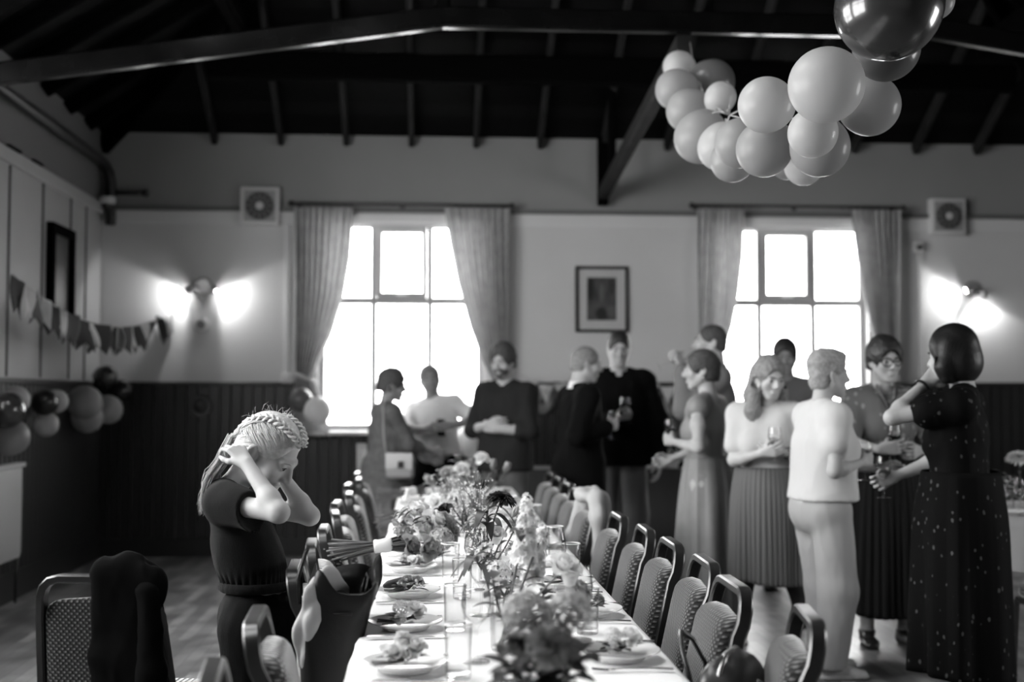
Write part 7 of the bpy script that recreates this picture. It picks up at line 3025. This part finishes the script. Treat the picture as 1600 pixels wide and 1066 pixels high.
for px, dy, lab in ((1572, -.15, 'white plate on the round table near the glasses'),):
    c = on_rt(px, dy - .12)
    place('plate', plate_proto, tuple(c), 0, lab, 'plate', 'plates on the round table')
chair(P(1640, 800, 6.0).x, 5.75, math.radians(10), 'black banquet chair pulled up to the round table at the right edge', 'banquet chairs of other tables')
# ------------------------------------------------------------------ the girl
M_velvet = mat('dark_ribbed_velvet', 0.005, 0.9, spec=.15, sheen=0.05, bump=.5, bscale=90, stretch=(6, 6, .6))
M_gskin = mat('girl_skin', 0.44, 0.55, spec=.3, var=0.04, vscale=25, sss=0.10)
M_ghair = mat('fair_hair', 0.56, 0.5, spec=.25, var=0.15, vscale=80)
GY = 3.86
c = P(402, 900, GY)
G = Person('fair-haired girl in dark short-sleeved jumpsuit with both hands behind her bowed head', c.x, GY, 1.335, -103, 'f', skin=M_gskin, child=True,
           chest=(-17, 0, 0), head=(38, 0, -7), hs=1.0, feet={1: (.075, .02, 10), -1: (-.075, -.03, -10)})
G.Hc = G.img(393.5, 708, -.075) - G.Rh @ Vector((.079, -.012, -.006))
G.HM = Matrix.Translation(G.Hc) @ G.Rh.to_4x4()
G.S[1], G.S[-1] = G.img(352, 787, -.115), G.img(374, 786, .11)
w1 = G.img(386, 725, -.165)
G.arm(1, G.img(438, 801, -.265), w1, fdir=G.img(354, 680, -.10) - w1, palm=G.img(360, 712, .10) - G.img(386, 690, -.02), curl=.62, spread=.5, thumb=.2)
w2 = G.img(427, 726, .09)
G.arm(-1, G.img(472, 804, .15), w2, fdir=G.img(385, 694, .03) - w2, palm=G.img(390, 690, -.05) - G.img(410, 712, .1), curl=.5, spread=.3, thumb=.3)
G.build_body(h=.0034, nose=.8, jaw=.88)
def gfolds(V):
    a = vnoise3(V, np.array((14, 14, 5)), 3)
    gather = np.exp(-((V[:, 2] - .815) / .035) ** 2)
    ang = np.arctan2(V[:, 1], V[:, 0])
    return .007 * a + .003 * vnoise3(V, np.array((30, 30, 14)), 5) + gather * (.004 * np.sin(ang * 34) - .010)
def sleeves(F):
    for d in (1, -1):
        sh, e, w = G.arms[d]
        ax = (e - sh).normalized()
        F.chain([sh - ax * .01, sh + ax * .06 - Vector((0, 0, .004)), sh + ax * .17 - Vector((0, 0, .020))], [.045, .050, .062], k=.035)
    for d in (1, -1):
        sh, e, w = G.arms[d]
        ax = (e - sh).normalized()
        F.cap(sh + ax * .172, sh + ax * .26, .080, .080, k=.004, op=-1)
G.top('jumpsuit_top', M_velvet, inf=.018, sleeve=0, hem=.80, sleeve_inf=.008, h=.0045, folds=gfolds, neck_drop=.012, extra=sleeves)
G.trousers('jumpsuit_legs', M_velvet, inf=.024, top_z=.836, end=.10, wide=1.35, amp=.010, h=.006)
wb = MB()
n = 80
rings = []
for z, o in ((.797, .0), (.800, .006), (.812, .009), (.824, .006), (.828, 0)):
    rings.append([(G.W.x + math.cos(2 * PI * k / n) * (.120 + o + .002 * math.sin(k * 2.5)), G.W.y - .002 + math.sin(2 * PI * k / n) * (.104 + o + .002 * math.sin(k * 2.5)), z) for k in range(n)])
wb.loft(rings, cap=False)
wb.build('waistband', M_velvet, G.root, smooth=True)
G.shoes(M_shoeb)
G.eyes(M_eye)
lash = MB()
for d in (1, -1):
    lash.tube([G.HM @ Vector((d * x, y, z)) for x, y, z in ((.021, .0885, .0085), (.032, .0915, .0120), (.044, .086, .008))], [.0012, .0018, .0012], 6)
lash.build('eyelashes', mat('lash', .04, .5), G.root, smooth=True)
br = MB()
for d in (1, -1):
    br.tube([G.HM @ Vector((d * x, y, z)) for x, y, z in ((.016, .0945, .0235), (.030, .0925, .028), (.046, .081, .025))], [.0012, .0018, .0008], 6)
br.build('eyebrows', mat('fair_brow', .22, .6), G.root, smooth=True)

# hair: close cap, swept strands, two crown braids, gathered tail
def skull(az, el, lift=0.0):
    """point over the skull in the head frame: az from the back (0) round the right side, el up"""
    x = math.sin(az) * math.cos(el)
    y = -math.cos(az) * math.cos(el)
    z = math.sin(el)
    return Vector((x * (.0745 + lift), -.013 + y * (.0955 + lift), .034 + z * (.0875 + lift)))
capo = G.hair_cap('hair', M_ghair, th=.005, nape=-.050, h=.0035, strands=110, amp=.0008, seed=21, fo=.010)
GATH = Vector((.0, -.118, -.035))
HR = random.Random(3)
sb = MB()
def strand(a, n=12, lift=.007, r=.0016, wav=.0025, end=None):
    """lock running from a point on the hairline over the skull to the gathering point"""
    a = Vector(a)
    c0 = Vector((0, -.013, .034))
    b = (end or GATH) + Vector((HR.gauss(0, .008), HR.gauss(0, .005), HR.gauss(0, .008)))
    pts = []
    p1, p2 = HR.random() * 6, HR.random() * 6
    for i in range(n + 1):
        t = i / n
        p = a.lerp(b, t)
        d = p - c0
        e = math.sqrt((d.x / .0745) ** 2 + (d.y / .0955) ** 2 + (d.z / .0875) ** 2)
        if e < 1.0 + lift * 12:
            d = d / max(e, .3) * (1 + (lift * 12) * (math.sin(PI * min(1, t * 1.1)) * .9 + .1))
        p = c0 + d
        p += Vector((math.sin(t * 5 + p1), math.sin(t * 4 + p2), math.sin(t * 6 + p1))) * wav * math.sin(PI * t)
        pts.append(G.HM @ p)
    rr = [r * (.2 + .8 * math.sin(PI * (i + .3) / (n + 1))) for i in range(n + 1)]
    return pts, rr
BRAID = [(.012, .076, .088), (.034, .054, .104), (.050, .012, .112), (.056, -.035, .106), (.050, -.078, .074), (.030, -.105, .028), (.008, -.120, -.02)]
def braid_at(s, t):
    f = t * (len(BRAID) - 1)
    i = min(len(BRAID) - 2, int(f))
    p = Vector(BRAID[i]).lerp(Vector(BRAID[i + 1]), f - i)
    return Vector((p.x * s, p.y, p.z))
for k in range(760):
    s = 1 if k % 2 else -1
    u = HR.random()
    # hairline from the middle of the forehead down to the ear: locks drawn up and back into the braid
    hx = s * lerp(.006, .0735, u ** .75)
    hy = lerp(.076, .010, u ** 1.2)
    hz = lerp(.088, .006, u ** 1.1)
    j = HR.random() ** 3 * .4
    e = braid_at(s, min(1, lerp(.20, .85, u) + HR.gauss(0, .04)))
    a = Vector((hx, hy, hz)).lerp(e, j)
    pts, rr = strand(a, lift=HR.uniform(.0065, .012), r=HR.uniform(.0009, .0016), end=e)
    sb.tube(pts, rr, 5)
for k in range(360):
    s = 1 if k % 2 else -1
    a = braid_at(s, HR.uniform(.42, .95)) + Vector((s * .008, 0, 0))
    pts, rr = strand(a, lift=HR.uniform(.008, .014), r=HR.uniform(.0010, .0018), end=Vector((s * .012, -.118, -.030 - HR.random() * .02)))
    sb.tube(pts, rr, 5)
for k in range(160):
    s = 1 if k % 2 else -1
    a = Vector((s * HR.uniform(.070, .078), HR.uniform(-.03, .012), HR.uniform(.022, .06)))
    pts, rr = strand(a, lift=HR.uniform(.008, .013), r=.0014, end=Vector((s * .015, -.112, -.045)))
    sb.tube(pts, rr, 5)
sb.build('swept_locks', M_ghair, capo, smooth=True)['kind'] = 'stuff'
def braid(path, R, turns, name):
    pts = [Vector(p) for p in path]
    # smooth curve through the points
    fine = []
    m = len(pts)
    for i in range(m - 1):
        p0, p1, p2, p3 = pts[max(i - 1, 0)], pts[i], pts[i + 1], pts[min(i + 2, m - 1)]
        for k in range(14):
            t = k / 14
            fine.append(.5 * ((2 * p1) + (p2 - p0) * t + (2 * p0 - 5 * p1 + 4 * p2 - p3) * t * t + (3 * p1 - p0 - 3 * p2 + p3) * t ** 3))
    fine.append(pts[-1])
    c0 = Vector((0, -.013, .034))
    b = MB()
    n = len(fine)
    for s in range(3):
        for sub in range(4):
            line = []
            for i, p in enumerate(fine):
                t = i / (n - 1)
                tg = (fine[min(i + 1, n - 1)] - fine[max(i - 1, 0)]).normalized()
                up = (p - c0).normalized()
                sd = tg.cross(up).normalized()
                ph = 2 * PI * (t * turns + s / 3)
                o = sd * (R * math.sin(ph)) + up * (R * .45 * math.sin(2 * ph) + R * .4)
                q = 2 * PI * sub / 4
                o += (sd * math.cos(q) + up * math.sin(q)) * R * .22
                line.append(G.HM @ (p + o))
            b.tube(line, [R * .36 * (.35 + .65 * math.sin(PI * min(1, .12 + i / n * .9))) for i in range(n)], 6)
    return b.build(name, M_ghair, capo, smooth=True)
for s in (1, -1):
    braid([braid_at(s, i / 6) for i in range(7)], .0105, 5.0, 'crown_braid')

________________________

• **Written exercise**
Find every line with "wide" in the listing and state how many there are, nothing else.

• **Task output**
2